Queanbeyan Conservation Alliance

What’s wrong with it?

Queanbeyan City Council wants to build the Ellerton Drive Extension, at a cost of at least $90 million or more. This road would change Queanbeyan forever without providing a real solution to our community’s transport needs

  • It won’t work – Council’s own study shows the road will add to, not lessen, congestion
  • It will funnel thousands of cars close to homes, causing unacceptable noise impacts
  • It will destroy bushland habitat for native animals and disturb Queanbeyan River corridor
  • It will pose a financial risk to our community – Council is considering borrowing $25M or more to fill a funding gap
  • There are better options

Whatever happened to public transport?

Ever get the feeling something important is missing from the debate about new roads to accommodate more vehicles in Queanbeyan? You’re right – it’s public transport.

Environment values

Most of the EDE route is on land zoned for Environmental Protection (E2). The study of environmental impacts prepared for the road project identified 87 fauna species including 63 bird, nine mammal and 10 microbat species. They include numerous species listed as threatened and vulnerable under NSW and/or Australian government laws.

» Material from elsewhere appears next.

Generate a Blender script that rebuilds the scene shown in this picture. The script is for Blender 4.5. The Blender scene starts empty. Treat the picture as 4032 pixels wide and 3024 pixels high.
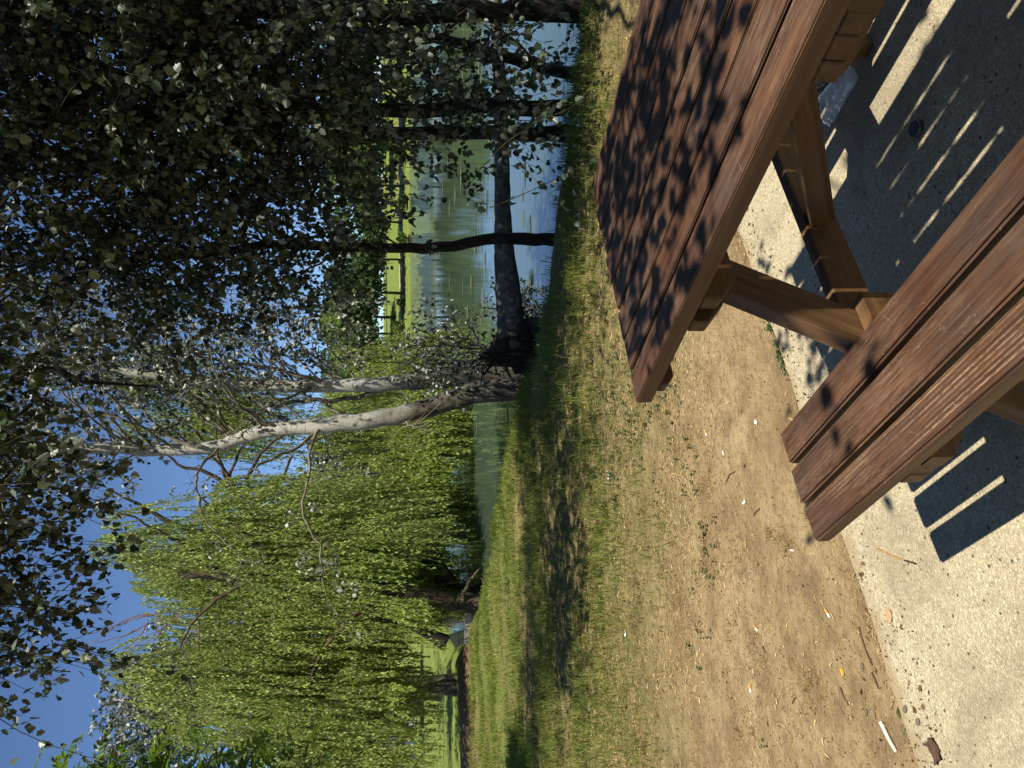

The road would require clearing 19ha of native vegetation including 4ha of Box-Gum Woodland in moderate to good condition. This Endangered Ecological Community (EEC) is listed under NSW and Australian government laws. Around 4ha was cleared for the Edwin Land Parkway extension. There is just five per cent of this vegetation community remaining compared with the coverage in this area at the time of European occupation of the land. This is well below the national target to conserve at least 15 per cent of the original extent for each forest type, which is why the loss of a relatively small area is significant.

Dozens (44) of hollow-bearing trees would be destroyed to build the EDE. These trees are important for shelter and as breeding habitat for a range of species. Of the trees affected 12 had at least one large hollow and 30 had at least one medium-sized hollow.

Among the habitat that would be lost if the EDE is built is: 13ha of habitat for Rosenberg’s Goanna (including termite mounds used for egg laying); 11ha of habitat for the Speckled Warbler and Gang-gang Cockatoo; and 8ha of habitat for the Eastern False Pipistrelle (bat). All of these are protected species.

The road would also cause the degradation of biodiversity corridors or links, fragmenting habitat for numerous other species.

Queanbeyan Escarpment and Queanbeyan River are special and highly valued by our community. No amount of ‘biodiversity offsets’ can compensate for the destruction of bushland and damage to the Escarpment, the Queanbeyan River and river corridor.

Council recognised these values by placing a ‘scenic protection’ classification on the Escarpment as part of the city’s Comprehensive Local Environmental Plan in 2012. Building the EDE would make a mockery of this action.

A high-speed road through the escarpment and across the river is also a major threat to wildlife. Fencing and fauna underpasses are proposed, as well as an 80 kph speed limit but are likely to be ineffective in preventing injury and death, while creating obstacles to wildlife movement.

The EDE would likely encourage more people to drive and is being designed to accommodate four lanes of traffic in the medium term. This undermines everyone’s efforts to reduce greenhouse gas emissions that are responsible for accelerated climate change.

Social impacts

The EDE would cause a great deal of noise and air pollution to many residents along its route as well as people living along the Edwin Land Parkway in Jerrabomberra. The escarpment and river corridor would be changed forever. People would no longer be able to enjoy these areas as they do today. The potential to promote tourism based on protecting our natural areas would be lost.

There are plenty of studies that show the risks to people’s health, wellbeing and even life expectancy from being exposed to increased air emissions from vehicles.

The main beneficiaries of the EDE are proponents of new residential development. Residents will not get a bypass because traffic will be funnelled through Jerrabomberra along the Edwin Land Parkway and close to houses in Barracks Flat, Fairlane, Karabar, Greenleigh and East Queanbeyan.

Building the EDE could also pave the way for more areas residential development on ecologically sensitive land on the escarpment.

Vehicles will continue to travel through the Queanbeyan CBD and people will continue to drive their cars unless they have genuine alternatives. The best way to discourage heavy traffic through the city centre is for the NSW Government to place a load limit on the Queen’s Bridge on Monaro St but the government has never done this.

Sustainable transport

Building the Ellerton Drive Extension will take us further away from investing in the kind of sustainable transport system that a growing city needs. Experience elsewhere in Australia and overseas is that you don’t solve road congestion by building more roads. The answer is to divert demand at peak travel times by providing alternatives such as public transport and diversifying the location of jobs.

Council proposed developing a transport strategy for the city in its Residential and Economic Strategy 2031 (adopted in 2006), and again in a resolution in August 2009. Most recently, Council included the development of a transport strategy in the Queanbeyan Community Climate Change Action Plan 2013-17. Council needs to develop a transport strategy for the entire city including its rural areas before it decides to build any more roads, including the Ellerton Drive Extension.